== YOUR GOAL ==
Identify every line containing the word "pixels" and reproduce each one.

== GIVEN RECORDS ==
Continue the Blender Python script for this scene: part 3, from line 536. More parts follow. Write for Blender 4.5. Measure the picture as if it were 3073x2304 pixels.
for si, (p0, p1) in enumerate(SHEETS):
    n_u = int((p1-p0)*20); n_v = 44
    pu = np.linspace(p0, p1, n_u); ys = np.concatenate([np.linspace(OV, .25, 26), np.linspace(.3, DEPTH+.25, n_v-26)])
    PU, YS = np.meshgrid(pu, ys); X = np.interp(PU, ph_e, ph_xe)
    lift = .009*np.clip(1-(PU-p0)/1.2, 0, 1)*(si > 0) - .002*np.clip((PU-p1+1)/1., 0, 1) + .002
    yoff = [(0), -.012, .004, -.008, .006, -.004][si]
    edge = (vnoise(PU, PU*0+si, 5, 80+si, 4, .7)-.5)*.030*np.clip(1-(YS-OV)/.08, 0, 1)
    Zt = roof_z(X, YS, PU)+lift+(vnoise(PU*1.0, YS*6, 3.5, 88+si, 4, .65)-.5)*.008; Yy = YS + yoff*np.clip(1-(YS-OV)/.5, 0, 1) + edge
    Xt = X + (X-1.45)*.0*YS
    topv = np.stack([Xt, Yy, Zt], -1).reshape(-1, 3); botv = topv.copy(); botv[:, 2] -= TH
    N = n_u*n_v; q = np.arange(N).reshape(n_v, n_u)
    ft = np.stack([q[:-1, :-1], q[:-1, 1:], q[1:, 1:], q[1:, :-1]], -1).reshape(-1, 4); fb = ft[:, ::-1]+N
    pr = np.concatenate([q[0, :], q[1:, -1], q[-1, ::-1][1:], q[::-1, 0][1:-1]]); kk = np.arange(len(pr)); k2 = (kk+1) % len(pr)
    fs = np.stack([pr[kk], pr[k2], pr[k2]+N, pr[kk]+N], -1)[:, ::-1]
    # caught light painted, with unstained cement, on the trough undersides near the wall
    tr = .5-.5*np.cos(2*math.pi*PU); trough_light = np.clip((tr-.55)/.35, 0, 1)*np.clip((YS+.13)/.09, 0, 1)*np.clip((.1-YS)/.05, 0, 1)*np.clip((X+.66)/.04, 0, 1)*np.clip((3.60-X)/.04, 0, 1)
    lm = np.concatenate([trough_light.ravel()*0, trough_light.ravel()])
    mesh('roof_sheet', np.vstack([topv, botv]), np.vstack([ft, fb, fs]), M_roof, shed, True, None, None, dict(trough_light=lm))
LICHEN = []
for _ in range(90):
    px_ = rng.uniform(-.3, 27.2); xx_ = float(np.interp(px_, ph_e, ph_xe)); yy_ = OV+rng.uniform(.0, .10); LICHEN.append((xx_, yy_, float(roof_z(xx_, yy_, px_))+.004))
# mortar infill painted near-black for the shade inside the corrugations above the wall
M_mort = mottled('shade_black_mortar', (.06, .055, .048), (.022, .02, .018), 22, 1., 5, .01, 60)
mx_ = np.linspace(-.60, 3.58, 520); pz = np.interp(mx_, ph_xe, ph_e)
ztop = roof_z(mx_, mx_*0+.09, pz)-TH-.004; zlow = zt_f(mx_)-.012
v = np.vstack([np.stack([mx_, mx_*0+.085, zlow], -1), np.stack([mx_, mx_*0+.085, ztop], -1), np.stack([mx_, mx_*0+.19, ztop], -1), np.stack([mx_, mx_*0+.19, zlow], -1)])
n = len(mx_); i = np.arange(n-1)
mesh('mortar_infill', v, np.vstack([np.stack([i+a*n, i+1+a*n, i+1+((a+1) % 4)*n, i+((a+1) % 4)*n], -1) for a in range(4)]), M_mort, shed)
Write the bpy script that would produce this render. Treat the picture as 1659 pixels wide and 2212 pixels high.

== ANSWER TO THIS PROBLEM ==
Continue the Blender Python script for this scene: part 3, from line 536. More parts follow. Write for Blender 4.5. Measure the picture as if it were 3073x2304 pixels.
Write the bpy script that would produce this render. Treat the picture as 1659 pixels wide and 2212 pixels high.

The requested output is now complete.